経済アナリストの菊池英博氏による試算では、第2次安倍政権の発足以降のアベノミクスで実質賃金は年平均で15.8万円もダウンし続けた。そのうち8万円程度が消費税増税分だという。1回こっきり10万円、それも子育て世帯のみに年収制限を設けた支給では、とても穴埋めできる状況ではない。
「日本の実質賃金は1996年をピークに下がり続けている。OECDの調査でも、日本の平均賃金(年間)はこの20年間ほとんど上がらず、2020年は3万8514ドル(約423万円)と加盟35カ国中22位で、加盟国平均の4万9165ドル(約540万円)を大きく下回っています。しかも、富裕層が引き上げる平均値ではなく、中央値で見れば年収370万円くらいがボリュームゾーンになっています。国民の貧困化は著しく、何十万円単位で所得を押し上げないと間に合わない。本気で日本経済を立て直すには、大型減税など恒常的な施策が必要です。しかし、財務省は一時金の形で支給するなら容認するが、恒常的な減税はやりたくない。その壁を突き崩すだけの政治力も岸田首相にはないということが、補正予算の中身や国会答弁から分かります」(経済評論家・斎藤満氏)
大企業優遇で庶民に目線が向いていない
日本のGDPの約6割を占めるのが個人消費だが、賃金が上がらず負担ばかりが増えて可処分所得が減る一方では、シュリンクしていくだけだ。政府がやるべきことは個人への減税しかないだろう。税収が増えているのなら、なおさらだ。野党も、そういう大きな枠組みをもっと議題にして欲しい。
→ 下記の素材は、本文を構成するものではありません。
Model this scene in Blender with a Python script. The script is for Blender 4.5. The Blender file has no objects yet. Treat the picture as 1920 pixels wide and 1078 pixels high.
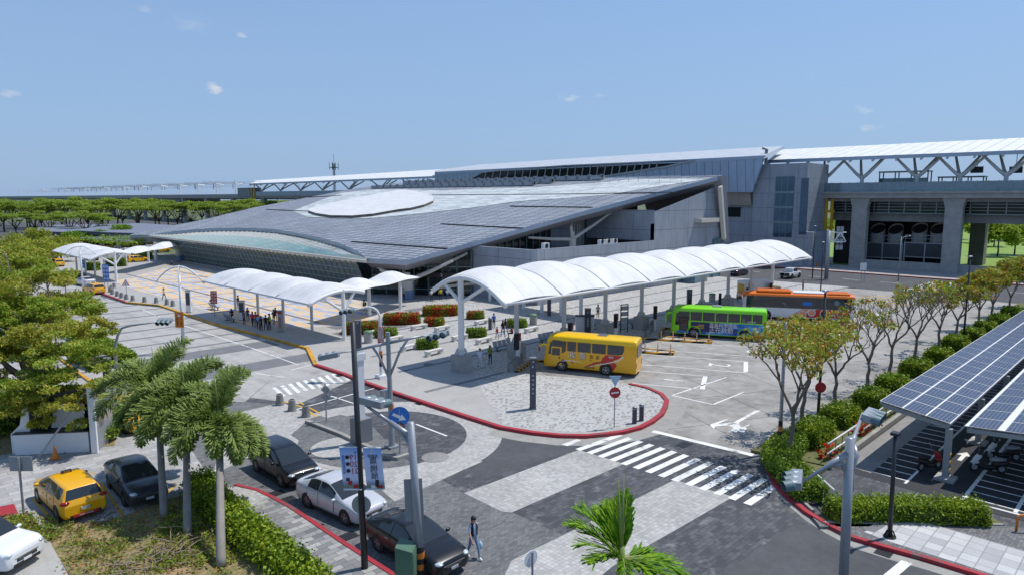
import bpy, bmesh, math, random
import numpy as np
from mathutils import Vector, Matrix
from mathutils.geometry import tessellate_polygon
random.seed(7); RNG=np.random.default_rng(7)
SC=bpy.context.scene; COL=SC.collection; PI=math.pi; R=math.radians
# ---- survey: points of the ground plan measured in the photograph (pixel of the 1920 px wide photo -> metres) ----
H=14.0; F=1280.; PT=math.atan((539-372)/1280.); S2=2**-.5
def ray(px,py):
    a=(px-960)/F; b=-(py-539)/F
    c,s=math.cos(PT),math.sin(PT)
    x,y,z=a,c+b*s,-s+b*c
    return ((x+y)*S2,(y-x)*S2,z)
def P(px,py,z=0.):
    r=ray(px,py); t=(z-H)/r[2]; return Vector((r[0]*t,r[1]*t,z))
def onX(px,py,X):
    r=ray(px,py); t=X/r[0]; return Vector((X,r[1]*t,H+r[2]*t))
def onY(px,py,Y):
    r=ray(px,py); t=Y/r[1]; return Vector((r[0]*t,Y,H+r[2]*t))
def V(*a): return Vector(a)
# ---- materials ----
def lin(c):
    c/=255.; return c/12.92 if c<=.04045 else ((c+.055)/1.055)**2.4
def S(r,g,b): return (lin(r),lin(g),lin(b))
class NT:
    def __init__(s,name):
        s.m=bpy.data.materials.new(name); s.m.use_nodes=True; s.t=s.m.node_tree; s.N=s.t.nodes; s.L=s.t.links
        s.b=s.N['Principled BSDF']
    def n(s,typ,**k):
        x=s.N.new(typ)
        for a,v in k.items():
            if a in x.inputs.keys(): x.inputs[a].default_value=v
            else: setattr(x,a,v)
        return x
    def l(s,a,b): s.L.new(a,b)
    def coord(s,rot=0,scale=(1,1,1)):
        tc=s.n('ShaderNodeTexCoord'); mp=s.n('ShaderNodeMapping'); mp.inputs['Rotation'].default_value=(0,0,rot); mp.inputs['Scale'].default_value=scale
        s.l(tc.outputs['Object'],mp.inputs['Vector']); return mp.outputs['Vector']
    def noise(s,vec,scale,detail=4,rough=.6):
        x=s.n('ShaderNodeTexNoise'); x.inputs['Scale'].default_value=scale; x.inputs['Detail'].default_value=detail; x.inputs['Roughness'].default_value=rough
        if vec is not None: s.l(vec,x.inputs['Vector'])
        return x.outputs['Fac']
    def ramp(s,fac,stops,const=False):
        x=s.n('ShaderNodeValToRGB'); e=x.color_ramp.elements
        while len(e)<len(stops): e.new(.5)
        for i,(p,c) in enumerate(stops):
            e[i].position=p; e[i].color=(*c,1) if len(c)==3 else c
        if const: x.color_ramp.interpolation='CONSTANT'
        s.l(fac,x.inputs['Fac']); return x.outputs['Color']
    def mix(s,fac,a,b,mode='MIX'):
        x=s.n('ShaderNodeMix'); x.data_type='RGBA'; x.blend_type=mode
        for v,i in ((fac,0),(a,6),(b,7)):
            if isinstance(v,(int,float)): x.inputs[i].default_value=v
            elif isinstance(v,tuple): x.inputs[i].default_value=(*v,1)
            else: s.l(v,x.inputs[i])
        return x.outputs[2]
    def col(s,c): s.l(c,s.b.inputs['Base Color'])
    def bump(s,h,st=.3,d=.02):
        x=s.n('ShaderNodeBump'); x.inputs['Strength'].default_value=st; x.inputs['Distance'].default_value=d
        s.l(h,x.inputs['Height']); s.l(x.outputs['Normal'],s.b.inputs['Normal'])
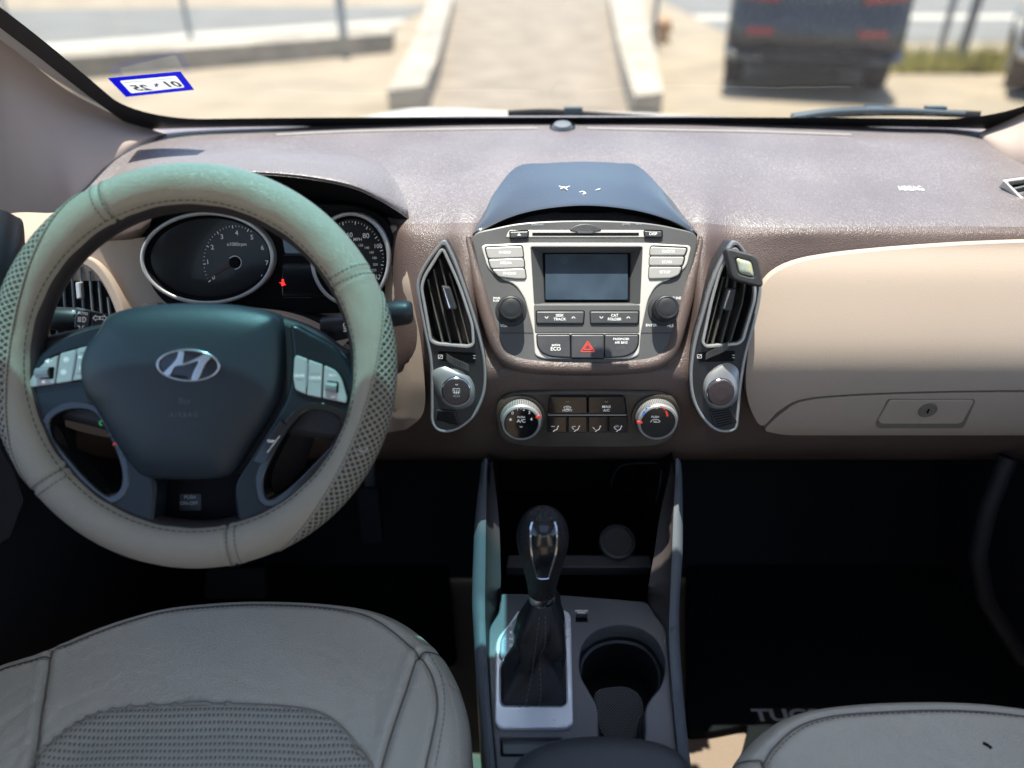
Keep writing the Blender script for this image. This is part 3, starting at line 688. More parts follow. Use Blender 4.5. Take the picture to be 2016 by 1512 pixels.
nr = len(ctrl[0]); rowcur = [cr([ctrl[c][r_] for c in range(len(us))], 8, False) for r_ in range(nr)]
fine = list(zip(*rowcur)); cols = [cr([(q[1], q[2], q[0]) for q in col], 7, False) for col in fine]
def dashY(u, v):
    c = min(cols, key=lambda cc: abs(cc[0][2] - u)); return interp([(q[0], q[1]) for q in c], v)
def dp(u, v, dy=0.0): return py(u, v, dashY(u, v) - dy)
rows = [[py(c[i][2], c[i][0], c[i][1]) for c in cols] for i in range(len(cols[0]))]
# top pad (dusty brown) and front fascia (brown leather grain) meet on the rounded edge
SPL = 7 * 5
b = MB(); b.grid(rows[:SPL + 1], M['pad'], flip=True)
rows2 = rows[SPL:]; last = rows2[-1]
rows2.append([Vector((p.x, p.y + .18, p.z + .02)) for p in last])
b.grid(rows2, M['brown'], flip=True)
body = b.build('dash_pad', DT, sharp=70)
# ---- things drawn on the pad
def line3(b, pts, r, m, dy=.0, n=6, lift=.001):
    b.tube([dp(u, v, dy) + Vector((0, -lift, lift)) for u, v in pts], r, m, n)
M['slot'] = mat('defrost_slot', (.50, .47, .43), .35)
b = MB(); line3(b, cr([(545, 267), (700, 260), (900, 256), (1058, 254)], 6, False), .0016, M['slot']); b.build('defroster_slot', DT)
b = MB(); line3(b, cr([(1156, 254), (1300, 257), (1500, 261), (1674, 267)], 6, False), .0016, M['slot']); b.build('defroster_slot', DT)
b = MB(); c_ = dp(1107, 256) ; FS = Fr(c_, 75)
b.dome(FS, ell(1107, 254, 25, 11, 32), M['black'], [(1, -.004), (1, .001), (.93, .0025)], cap=False)
b.dome(FS, ell(1107, 252, 19, 8, 32), M['rail'], [(1.15, .001), (1, .005), (.85, .0075), (.5, .0085)]); b.build('light_sensor', DT)
FA = Fr(dp(1793, 371), 82); b = MB(); b.text(FA, 'AIRBAG', 1793, 371, 20, M['white'], .0012, sx=.50, bold=.0); b.build('airbag_lettering', DT)
# scuffs and specks on the pad are in its material; sun visor shaped hood over the radio
def loft_px(b, lines, m, k=6, n=6, flip=False):
    """lines: list of lists of (u,v,Y), lofted smoothly one after another"""
    L = [cr(l, k, False) for l in lines]
    cols_ = [cr([l[i] for l in L], n, False) for i in range(len(L[0]))]
    rws = [[py(*cols_[i][j]) for i in range(len(cols_))] for j in range(len(cols_[0]))]
    b.grid(rws, m, flip=flip); return rws
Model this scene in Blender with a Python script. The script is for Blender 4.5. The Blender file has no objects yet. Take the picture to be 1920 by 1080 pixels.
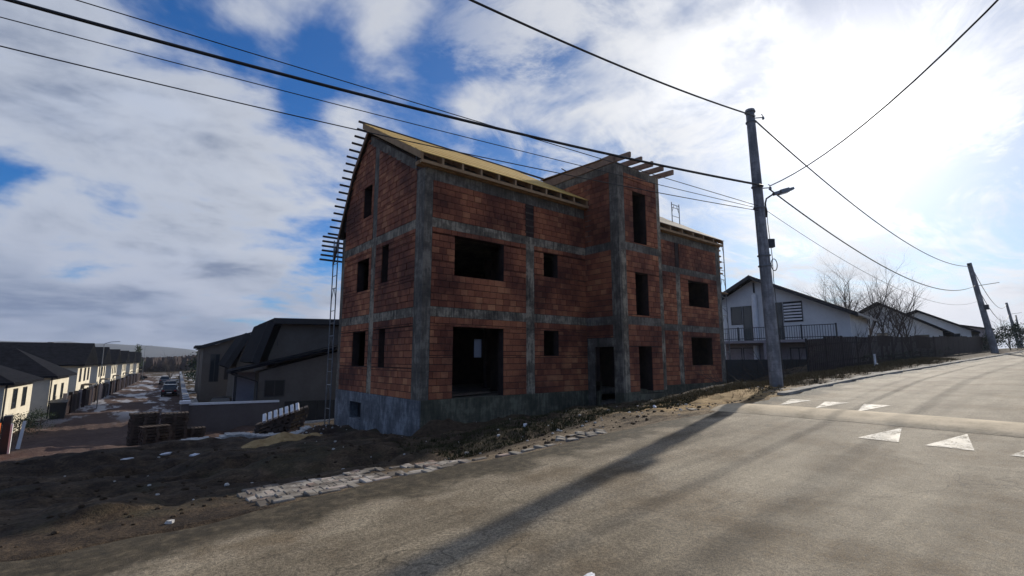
import bpy, bmesh, math, random
import numpy as np
from mathutils import Vector, Matrix
random.seed(7)
S = bpy.context.scene
COL = S.collection
R = math.radians
# ------------------------------------------------------------------ camera
F, YAW, PITCH, ROLL = 907.1, .6812, .1425, .0004
SUN_AZ, SUN_EL = R(75.6), R(23.4)          # azimuth from +Y towards +X
cam = bpy.data.cameras.new('camera'); camo = bpy.data.objects.new('camera', cam); COL.objects.link(camo)
cam.sensor_width = 36; cam.lens = F/1920*36; cam.clip_start = .1; cam.clip_end = 20000
fw = Vector((math.sin(YAW)*math.cos(PITCH), math.cos(YAW)*math.cos(PITCH), math.sin(PITCH)))
rt = Vector((math.cos(YAW), -math.sin(YAW), 0)); up = rt.cross(fw)
camo.matrix_world = Matrix((( rt.x, up.x, -fw.x, 0), (rt.y, up.y, -fw.y, 0), (rt.z, up.z, -fw.z, 0), (0, 0, 0, 1)))
S.camera = camo
S.render.engine = 'CYCLES'
S.view_settings.view_transform = 'Standard'; S.view_settings.look = 'None'
S.view_settings.exposure = 0.0; S.view_settings.gamma = 1
# ------------------------------------------------------------------ sun
sdir = Vector((math.sin(SUN_AZ)*math.cos(SUN_EL), math.cos(SUN_AZ)*math.cos(SUN_EL), math.sin(SUN_EL)))
sl = bpy.data.lights.new('sun', 'SUN'); sl.energy = 4.4; sl.angle = R(.7); sl.color = (1, .93, .82)
so = bpy.data.objects.new('sun', sl); COL.objects.link(so)
so.rotation_euler = sdir.to_track_quat('Z', 'Y').to_euler()
# ------------------------------------------------------------------ sky
class NT:
    """small helper to write node trees"""
    def __init__(s, tree): s.t = tree; s.n = tree.nodes; s.l = tree.links
    def new(s, typ, **kw):
        n = s.n.new(typ)
        for k, v in kw.items(): setattr(n, k, v)
        return n
    def put(s, sock, v):
        if hasattr(v, 'is_output'): s.l.new(v, sock)
        elif v is not None: sock.default_value = v
    def math(s, op, a, b=None, c=None, clamp=False):
        n = s.new('ShaderNodeMath', operation=op, use_clamp=clamp)
        s.put(n.inputs[0], a); s.put(n.inputs[1], b)
        if c is not None: s.put(n.inputs[2], c)
        return n.outputs[0]
    def vmath(s, op, a, b=None, scale=None):
        n = s.new('ShaderNodeVectorMath', operation=op)
        s.put(n.inputs[0], a)
        if b is not None: s.put(n.inputs[1], b)
        if scale is not None: s.put(n.inputs['Scale'], scale)
        return n.outputs['Value'] if op in ('DOT_PRODUCT', 'LENGTH') else n.outputs[0]
    def noise(s, vec, scale, detail=4, rough=.5, dist=0, dim='3D'):
        n = s.new('ShaderNodeTexNoise', noise_dimensions=dim)
        s.put(n.inputs['Vector'], vec); n.inputs['Scale'].default_value = scale
        n.inputs['Detail'].default_value = detail; n.inputs['Roughness'].default_value = rough
        n.inputs['Distortion'].default_value = dist
        return n.outputs[0]
    def ramp(s, fac, stops, interp='LINEAR'):
        n = s.new('ShaderNodeValToRGB'); n.color_ramp.interpolation = interp
        e = n.color_ramp.elements
        while len(e) < len(stops): e.new(.5)
        for i, (p, c) in enumerate(stops):
            e[i].position = p; e[i].color = (c, c, c, 1) if isinstance(c, (int, float)) else (*c, 1)
        s.put(n.inputs[0], fac); return n.outputs[0]
    def mix(s, fac, a, b, mode='MIX'):
        n = s.new('ShaderNodeMix', data_type='RGBA', blend_type=mode)
        s.put(n.inputs[0], fac)
        s.put(n.inputs[6], (*a, 1) if isinstance(a, tuple) else a); s.put(n.inputs[7], (*b, 1) if isinstance(b, tuple) else b)
        return n.outputs[2]
    def mapr(s, v, a, b, c=0, d=1, smooth=True):
        n = s.new('ShaderNodeMapRange', interpolation_type='SMOOTHSTEP' if smooth else 'LINEAR')
        s.put(n.inputs[0], v)
        for i, q in enumerate((a, b, c, d)): n.inputs[i+1].default_value = q
        return n.outputs[0]

def ray(px, py):
    return (fw + rt*((px-960)/F) - up*((py-540)/F)).normalized()

w = bpy.data.worlds.new('World'); S.world = w; w.use_nodes = True
T = NT(w.node_tree); T.n.clear()
out = T.new('ShaderNodeOutputWorld'); bg = T.new('ShaderNodeBackground'); bg.inputs[1].default_value = .1
sky = T.new('ShaderNodeTexSky', sky_type='NISHITA', sun_disc=False, sun_elevation=SUN_EL, sun_rotation=SUN_AZ)
sky.air_density = 1.0; sky.dust_density = .5; sky.ozone_density = 3.0
tc = T.new('ShaderNodeTexCoord'); d = T.vmath('NORMALIZE', tc.outputs['Generated'])
sep = T.new('ShaderNodeSeparateXYZ'); T.l.new(d, sep.inputs[0])
zz = T.math('ADD', T.math('MAXIMUM', sep.outputs[2], 0.0), .25)
pl = T.vmath('SCALE', d, scale=T.math('DIVIDE', 1.0, zz))
sepp = T.new('ShaderNodeSeparateXYZ'); T.l.new(pl, sepp.inputs[0])
cmb = T.new('ShaderNodeCombineXYZ'); T.l.new(sepp.outputs[0], cmb.inputs[0]); T.l.new(sepp.outputs[1], cmb.inputs[1])
P2 = cmb.outputs[0]
warp = T.vmath('SCALE', T.vmath('SUBTRACT', T.new('ShaderNodeTexNoise').outputs['Color'], (.5, .5, .5)), scale=.55)
wn = [n for n in T.n if n.bl_idname == 'ShaderNodeTexNoise'][-1]; T.l.new(P2, wn.inputs['Vector']); wn.inputs['Scale'].default_value = .9
P3 = T.vmath('ADD', P2, warp)
def blob(px, py, k):
    v = ray(px, py)
    return T.math('EXPONENT', T.math('MULTIPLY', T.math('SUBTRACT', T.vmath('DOT_PRODUCT', d, tuple(v)), 1.0), k))
n1 = T.noise(P3, 1.15, 6, .58)
n5 = T.noise(T.vmath('MULTIPLY', P3, (1.0, 1.35, 1)), 2.5, 6, .60, .2)
fine = T.noise(T.vmath('ADD', P3, (1.3, 7.7, 0)), 5.5, 5, .65)
dens = T.math('ADD', T.math('ADD', T.math('MULTIPLY', n1, 1.5), T.math('MULTIPLY', n5, .75)), T.math('MULTIPLY', fine, .30))
dens = T.math('SUBTRACT', dens, .68)
for px, py, k, a in [(330, 30, 240, -.30), (440, 100, 600, -.28), (600, 75, 330, -.36), (560, 190, 600, -.26), (690, 140, 600, -.16), (520, 60, 900, .14), (640, 215, 900, .14),
                     (840, 110, 160, -.36), (800, 200, 300, -.14), (1130, 30, 260, -.04),
                     (600, 10, 400, .22), (740, 20, 500, .24), (690, 90, 1200, .16), (80, 60, 60, .12), (300, 320, 22, .18), (60, 450, 40, .12), (520, 330, 80, .12),
                     (420, 30, 900, .22), (870, 195, 500, .30), (1080, 230, 90, .12), (1250, 130, 70, .08),
                     (1600, 200, 12, -.10), (1580, 430, 60, -.04), (1780, 60, 150, -.16), (1060, 120, 300, -.18),
                     (20, 330, 900, -.32), (210, 385, 900, -.24), (120, 250, 300, .06), (1400, 300, 60, .06)]:
    dens = T.math('ADD', dens, T.math('MULTIPLY', blob(px, py, k), a))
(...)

岸田は「企業に賃上げの努力を促す」と言うが、ボーナスなどで一時的に給与総額を上げれば法人減税する「賃上げ税制」はこれまでもやってきた。それで賃金は上がらなかったのに、控除の数字を大きくするだけでどれだけの効果があるのか。そもそも赤字企業には何のメリットもない。
「『分配重視』や『新しい資本主義』に当初は期待もあったが、結局は大企業に目線が向いていることが分かってきた。企業に増税して、定率減税のような形で庶民に分配するのであれば、アベノミクスからの転換も明確でした。ところが実際に岸田政権が進めようとしていることは安倍・菅政権の踏襲で、予算の組み替えなど小手先の対策に終始している。GoToキャンペーンも年明けの1月下旬から再開するというし、結局、何も変わっていない。岸田首相が唱える『新しい資本主義』も、教育業界やIT業界など特定の企業に利益を供給するだけで終わりかねません」(斎藤満氏=前出)
予算委で「新しい資本主義」について聞かれても、官僚原稿の読み上げで同じ答弁を繰り返すだけ。前任者より「読む」のは少しだけうまいかもしれないが、岸田の「思い」は伝わってこない。
新自由主義のどこが悪かったのか、何が格差を拡大させたのか。岸田は「市場任せにせず官民が役割を分担」と言うが、官民挙げれば成長と分配が実現するのか。それは岸田政権が推し進めるデジタル資本主義とは矛盾しないのか。
本気で新自由主義からの脱却を目指すのであれば、アベノミクスの誤りを認めることから始めるしかないのに、それもできないのだから、「新しい資本主義」はモラルも哲学も感じられない、中身空っぽの言葉遊びに過ぎないのだ。